= PROBLEM DESCRIPTION =
Print the material below exactly as it stands, please, from its first line to the line holding "light('shelf_light', 'POINT', (x, y, z), e", with no pictures.

= INFORMATION PROVIDED =
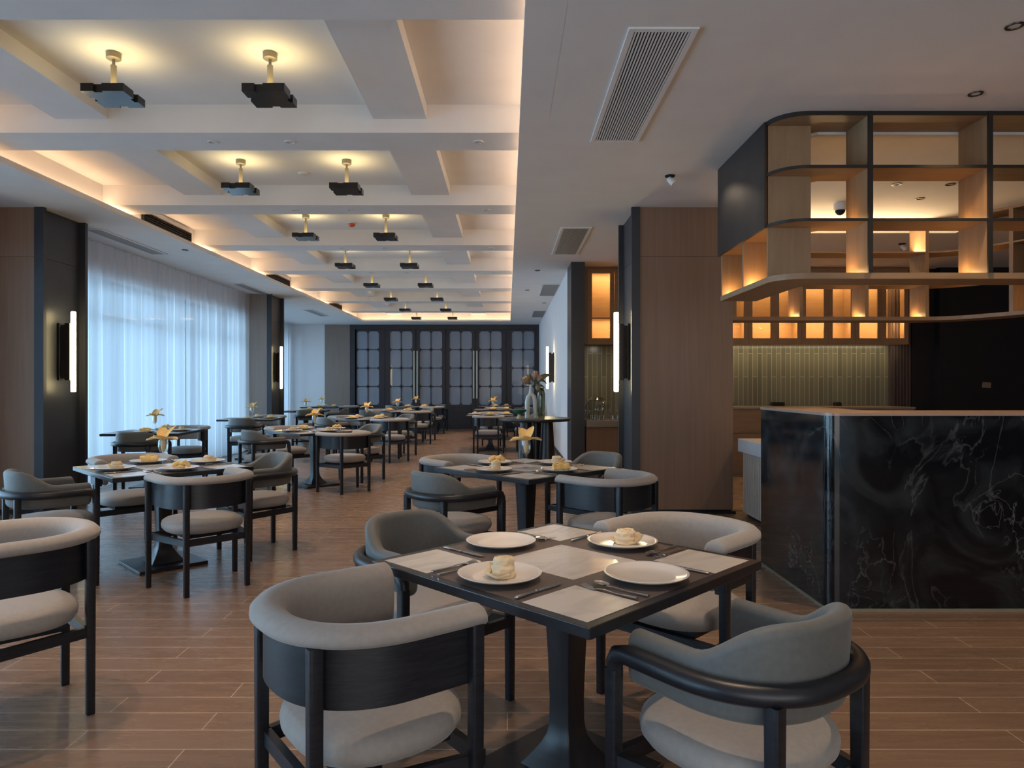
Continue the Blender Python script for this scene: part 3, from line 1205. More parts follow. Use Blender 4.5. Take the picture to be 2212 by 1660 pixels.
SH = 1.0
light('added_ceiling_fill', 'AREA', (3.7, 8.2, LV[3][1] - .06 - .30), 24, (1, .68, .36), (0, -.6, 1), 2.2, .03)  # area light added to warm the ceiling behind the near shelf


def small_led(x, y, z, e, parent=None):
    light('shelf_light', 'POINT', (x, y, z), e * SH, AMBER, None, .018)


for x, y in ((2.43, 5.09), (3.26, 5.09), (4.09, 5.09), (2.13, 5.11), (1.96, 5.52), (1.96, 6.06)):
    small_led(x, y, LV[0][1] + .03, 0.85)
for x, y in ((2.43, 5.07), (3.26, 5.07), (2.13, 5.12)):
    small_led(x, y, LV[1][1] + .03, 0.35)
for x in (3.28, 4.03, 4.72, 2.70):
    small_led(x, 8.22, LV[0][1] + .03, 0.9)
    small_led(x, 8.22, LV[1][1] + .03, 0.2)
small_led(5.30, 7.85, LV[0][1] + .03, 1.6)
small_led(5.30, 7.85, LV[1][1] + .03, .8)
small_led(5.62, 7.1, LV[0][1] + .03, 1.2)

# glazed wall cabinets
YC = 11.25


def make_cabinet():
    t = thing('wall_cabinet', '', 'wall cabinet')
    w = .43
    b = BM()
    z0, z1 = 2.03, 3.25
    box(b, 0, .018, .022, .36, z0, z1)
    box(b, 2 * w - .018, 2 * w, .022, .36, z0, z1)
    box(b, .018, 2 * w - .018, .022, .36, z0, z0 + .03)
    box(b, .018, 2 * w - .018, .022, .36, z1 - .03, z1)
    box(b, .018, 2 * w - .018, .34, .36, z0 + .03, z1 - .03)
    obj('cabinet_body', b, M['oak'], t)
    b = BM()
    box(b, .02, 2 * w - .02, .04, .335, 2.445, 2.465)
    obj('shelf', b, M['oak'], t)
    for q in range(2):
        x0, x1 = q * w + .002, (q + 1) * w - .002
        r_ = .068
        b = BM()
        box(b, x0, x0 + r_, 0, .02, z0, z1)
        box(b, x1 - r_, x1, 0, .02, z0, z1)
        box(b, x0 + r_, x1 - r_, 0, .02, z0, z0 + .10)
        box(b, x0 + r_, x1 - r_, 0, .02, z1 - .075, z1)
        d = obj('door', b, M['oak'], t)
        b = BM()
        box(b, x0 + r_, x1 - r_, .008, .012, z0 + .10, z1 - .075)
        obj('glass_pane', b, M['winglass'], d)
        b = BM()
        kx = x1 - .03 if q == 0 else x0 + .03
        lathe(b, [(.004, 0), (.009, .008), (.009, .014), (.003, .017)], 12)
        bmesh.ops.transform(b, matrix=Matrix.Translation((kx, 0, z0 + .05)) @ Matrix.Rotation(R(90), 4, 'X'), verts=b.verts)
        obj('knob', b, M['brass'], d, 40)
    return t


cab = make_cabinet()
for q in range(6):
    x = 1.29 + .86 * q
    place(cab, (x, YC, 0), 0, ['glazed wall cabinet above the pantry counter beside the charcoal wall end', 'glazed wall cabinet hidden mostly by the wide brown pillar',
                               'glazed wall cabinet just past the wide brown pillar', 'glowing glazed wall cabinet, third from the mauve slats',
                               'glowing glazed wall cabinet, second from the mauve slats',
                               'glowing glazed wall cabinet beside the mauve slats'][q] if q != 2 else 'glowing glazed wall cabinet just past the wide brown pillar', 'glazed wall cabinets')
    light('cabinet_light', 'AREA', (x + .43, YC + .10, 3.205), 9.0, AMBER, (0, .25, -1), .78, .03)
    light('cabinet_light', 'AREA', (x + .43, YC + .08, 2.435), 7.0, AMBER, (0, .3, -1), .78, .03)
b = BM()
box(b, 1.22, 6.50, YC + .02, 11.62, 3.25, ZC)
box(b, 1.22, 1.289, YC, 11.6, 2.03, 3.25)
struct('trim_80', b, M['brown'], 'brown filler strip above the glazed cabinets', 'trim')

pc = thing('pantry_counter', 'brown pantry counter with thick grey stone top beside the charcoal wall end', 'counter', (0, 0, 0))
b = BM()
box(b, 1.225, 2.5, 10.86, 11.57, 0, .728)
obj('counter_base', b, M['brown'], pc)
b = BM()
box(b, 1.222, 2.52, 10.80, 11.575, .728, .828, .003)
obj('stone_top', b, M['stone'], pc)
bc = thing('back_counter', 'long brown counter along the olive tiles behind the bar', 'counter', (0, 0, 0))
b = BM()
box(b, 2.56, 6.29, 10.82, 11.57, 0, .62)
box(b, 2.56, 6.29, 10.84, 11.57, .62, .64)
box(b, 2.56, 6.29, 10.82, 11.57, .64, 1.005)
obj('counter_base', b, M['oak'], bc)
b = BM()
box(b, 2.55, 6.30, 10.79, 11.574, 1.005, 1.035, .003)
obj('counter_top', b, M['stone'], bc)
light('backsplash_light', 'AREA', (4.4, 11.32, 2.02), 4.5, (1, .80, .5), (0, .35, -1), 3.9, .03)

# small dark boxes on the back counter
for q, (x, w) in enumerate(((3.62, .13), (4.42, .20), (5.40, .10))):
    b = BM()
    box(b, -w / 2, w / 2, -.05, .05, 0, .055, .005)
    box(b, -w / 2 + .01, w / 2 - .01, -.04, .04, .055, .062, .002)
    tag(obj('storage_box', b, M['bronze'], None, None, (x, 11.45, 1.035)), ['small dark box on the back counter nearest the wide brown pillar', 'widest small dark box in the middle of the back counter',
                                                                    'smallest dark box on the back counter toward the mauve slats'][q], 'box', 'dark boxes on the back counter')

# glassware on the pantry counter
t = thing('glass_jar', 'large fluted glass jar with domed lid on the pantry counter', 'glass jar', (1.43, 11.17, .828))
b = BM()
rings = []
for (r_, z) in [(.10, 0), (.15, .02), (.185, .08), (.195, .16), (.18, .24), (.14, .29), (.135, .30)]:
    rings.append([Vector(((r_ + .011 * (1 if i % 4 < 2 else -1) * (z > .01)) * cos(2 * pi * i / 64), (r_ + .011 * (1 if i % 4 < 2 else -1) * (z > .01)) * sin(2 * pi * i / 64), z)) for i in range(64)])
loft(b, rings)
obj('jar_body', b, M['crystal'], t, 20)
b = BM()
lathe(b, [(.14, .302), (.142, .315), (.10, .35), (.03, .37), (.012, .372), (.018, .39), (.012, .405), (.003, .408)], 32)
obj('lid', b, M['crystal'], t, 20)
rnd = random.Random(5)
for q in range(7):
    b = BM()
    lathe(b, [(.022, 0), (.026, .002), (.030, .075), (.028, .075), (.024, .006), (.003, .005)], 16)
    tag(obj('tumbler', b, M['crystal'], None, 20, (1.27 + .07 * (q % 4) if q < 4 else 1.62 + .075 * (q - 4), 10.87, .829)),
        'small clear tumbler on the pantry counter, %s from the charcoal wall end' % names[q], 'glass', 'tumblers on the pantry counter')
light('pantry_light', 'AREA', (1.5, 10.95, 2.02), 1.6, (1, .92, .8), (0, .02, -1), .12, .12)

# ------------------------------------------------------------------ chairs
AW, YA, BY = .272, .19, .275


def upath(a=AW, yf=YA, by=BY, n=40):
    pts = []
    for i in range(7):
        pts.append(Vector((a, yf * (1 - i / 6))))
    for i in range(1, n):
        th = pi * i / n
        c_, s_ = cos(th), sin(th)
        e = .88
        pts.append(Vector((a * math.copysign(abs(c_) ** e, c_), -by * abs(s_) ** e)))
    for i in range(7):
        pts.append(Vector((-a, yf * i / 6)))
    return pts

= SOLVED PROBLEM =
Continue the Blender Python script for this scene: part 3, from line 1205. More parts follow. Use Blender 4.5. Take the picture to be 2212 by 1660 pixels.
SH = 1.0
light('added_ceiling_fill', 'AREA', (3.7, 8.2, LV[3][1] - .06 - .30), 24, (1, .68, .36), (0, -.6, 1), 2.2, .03)  # area light added to warm the ceiling behind the near shelf


def small_led(x, y, z, e, parent=None):
    light('shelf_light', 'POINT', (x, y, z), e * SH, AMBER, None, .018)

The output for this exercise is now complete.